The source control features in Team Foundation Server include enterprise-class features such as change sets, shelving, automatic build rules, the capability to associate work items to changed source, parallel development, a source control policy engine, branching, checkpoints, and more.

Surrounding these project management and source control features are a build management engine, a reporting infrastructure, and a project portal. The build tools allow for both automatic, scheduled builds and on-demand builds. Builds are reported against, documented, automatically tested, and analyzed for code coverage and churn (as an example). The reporting engine and project portal combine to further enhance the view into the project by team members. Built on Windows SharePoint Services (WSS), it delivers the latest test and build reports, documentation, announcements, and quality analysis.



The Expression Tools. A sister product line to Visual Studio is the new Microsoft Expression tools. These will, undoubtedly, get a lot of attention in upcoming releases. The tools are targeted at designers’ build applications on the Microsoft platform. They offer rich design experiences for building Web, Windows, and Silverlight applications. The tools are also built to enable workflow between designers and developers.

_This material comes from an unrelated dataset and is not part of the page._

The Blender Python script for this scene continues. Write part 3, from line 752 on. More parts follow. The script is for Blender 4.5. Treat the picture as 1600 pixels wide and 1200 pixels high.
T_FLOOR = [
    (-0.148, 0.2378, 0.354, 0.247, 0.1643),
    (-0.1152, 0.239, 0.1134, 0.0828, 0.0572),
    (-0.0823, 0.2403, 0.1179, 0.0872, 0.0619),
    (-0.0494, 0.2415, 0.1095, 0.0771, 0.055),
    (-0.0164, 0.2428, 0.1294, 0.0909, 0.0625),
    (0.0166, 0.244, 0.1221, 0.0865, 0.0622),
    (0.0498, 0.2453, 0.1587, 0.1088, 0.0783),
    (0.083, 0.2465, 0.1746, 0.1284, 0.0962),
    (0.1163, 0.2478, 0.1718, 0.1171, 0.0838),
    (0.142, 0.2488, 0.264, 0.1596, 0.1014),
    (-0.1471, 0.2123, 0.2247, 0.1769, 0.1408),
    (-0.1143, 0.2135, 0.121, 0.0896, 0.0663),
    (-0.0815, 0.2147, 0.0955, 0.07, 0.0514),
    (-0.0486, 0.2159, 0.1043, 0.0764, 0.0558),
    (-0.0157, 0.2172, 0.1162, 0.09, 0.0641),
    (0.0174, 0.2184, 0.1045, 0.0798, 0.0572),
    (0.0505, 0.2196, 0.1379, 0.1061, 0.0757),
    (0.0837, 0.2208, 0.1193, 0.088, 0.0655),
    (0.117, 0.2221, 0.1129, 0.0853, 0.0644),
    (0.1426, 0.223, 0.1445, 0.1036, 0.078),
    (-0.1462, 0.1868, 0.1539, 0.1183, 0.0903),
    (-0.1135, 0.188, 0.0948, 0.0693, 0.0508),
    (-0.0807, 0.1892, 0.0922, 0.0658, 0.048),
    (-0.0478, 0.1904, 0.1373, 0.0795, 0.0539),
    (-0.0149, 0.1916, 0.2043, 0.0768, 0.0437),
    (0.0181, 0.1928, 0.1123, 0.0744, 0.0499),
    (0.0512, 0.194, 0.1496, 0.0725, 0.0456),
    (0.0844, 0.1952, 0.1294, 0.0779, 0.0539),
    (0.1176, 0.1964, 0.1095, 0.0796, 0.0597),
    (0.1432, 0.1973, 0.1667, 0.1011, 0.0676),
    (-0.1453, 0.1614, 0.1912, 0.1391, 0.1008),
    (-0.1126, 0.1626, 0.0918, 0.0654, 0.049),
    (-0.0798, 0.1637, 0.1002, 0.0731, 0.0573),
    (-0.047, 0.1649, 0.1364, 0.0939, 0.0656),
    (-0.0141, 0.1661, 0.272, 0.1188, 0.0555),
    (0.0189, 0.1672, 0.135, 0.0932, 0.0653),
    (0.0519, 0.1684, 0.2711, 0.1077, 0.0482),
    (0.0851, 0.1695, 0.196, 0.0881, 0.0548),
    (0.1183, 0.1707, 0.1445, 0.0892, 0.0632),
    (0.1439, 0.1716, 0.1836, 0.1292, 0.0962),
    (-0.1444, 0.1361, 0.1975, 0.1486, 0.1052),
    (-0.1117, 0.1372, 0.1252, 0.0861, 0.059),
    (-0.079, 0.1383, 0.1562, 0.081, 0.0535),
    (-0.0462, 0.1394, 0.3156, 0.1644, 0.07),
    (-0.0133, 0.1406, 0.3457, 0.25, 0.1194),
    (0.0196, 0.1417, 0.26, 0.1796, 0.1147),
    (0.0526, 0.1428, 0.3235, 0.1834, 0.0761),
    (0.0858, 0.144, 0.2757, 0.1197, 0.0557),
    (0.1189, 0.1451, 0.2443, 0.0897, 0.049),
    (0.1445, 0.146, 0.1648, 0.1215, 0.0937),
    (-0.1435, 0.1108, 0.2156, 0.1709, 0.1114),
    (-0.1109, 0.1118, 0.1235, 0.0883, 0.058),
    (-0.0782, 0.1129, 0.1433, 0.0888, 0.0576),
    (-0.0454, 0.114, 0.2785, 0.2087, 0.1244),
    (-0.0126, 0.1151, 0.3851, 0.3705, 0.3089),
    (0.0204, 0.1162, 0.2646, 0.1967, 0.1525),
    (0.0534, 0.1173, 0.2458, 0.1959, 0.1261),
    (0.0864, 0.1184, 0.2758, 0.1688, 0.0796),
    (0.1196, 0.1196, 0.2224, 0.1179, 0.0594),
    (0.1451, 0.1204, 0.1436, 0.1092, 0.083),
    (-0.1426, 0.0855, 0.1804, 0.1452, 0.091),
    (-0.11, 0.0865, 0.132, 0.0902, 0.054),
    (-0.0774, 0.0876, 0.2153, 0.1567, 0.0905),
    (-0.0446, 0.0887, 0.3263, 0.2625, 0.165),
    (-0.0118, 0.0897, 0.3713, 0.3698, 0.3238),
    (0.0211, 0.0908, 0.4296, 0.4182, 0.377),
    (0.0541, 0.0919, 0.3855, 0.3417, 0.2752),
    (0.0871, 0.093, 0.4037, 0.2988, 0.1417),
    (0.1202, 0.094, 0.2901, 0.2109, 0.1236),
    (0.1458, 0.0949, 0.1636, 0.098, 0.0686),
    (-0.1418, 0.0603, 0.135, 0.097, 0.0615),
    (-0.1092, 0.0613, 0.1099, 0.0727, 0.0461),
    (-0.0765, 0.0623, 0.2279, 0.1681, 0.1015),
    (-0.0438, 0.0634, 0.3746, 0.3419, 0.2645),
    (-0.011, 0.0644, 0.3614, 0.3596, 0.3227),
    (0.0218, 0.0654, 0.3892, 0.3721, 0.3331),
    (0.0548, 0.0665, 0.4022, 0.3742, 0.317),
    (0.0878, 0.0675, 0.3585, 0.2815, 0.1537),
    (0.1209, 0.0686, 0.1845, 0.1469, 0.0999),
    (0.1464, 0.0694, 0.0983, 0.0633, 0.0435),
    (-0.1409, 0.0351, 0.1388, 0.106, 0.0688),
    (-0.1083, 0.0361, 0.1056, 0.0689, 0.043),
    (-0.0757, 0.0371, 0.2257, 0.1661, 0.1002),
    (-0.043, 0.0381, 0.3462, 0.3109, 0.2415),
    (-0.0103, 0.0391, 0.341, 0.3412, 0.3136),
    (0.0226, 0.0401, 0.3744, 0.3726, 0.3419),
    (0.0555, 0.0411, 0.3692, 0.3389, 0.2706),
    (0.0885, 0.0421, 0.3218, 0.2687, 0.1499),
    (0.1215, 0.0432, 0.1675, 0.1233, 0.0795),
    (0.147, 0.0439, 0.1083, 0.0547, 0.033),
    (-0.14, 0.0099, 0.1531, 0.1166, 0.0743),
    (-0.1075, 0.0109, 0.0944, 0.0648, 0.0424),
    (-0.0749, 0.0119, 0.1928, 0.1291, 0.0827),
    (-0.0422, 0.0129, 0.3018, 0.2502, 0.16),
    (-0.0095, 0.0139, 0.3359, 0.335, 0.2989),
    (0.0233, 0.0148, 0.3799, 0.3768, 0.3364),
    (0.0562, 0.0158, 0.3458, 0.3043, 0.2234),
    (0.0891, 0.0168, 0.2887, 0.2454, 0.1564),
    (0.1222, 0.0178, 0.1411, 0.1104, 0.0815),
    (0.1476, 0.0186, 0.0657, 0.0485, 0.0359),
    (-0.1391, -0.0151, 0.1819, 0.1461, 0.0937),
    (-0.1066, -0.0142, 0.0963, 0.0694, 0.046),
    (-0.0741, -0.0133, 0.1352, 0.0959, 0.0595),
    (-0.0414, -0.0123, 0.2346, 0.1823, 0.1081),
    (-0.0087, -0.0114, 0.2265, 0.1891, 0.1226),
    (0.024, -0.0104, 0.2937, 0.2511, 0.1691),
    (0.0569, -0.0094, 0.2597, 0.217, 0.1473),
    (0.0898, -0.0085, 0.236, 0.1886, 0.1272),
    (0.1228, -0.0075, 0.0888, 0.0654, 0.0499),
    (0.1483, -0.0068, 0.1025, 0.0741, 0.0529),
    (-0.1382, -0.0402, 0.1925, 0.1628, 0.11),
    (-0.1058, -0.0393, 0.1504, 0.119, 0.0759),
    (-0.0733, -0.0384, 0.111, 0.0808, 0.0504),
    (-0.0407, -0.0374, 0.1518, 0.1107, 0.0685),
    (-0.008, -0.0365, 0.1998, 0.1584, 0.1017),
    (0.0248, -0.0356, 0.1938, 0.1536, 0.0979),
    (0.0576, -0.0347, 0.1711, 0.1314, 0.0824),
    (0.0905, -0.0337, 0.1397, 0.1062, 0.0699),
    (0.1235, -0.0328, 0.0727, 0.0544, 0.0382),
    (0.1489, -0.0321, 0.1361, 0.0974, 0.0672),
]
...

It is important that you are aware of these tools so that you know where you might use them and because they work with Visual Studio projects and project files and offer some similar capabilities (but in different ways). A high-level overview of these tools is listed here:

Expression Blend—Used to create WPF interfaces based on XAML. You can also use it to create Silverlight applications.

Expression Design—Allows a designer to create vector-based illustrations that include drawing, text, and more.

Expression Web—A design tool for creating ASP.NET Web Forms and websites.

Expression Encoder—A tool for encoding video and audio and publishing the same to Silverlight applications.

Expression Media—A tool for organizing and managing design assets (files) into visual catalogs.

Expression Studio—Includes the full set of Expression tools. For those designers who need it all.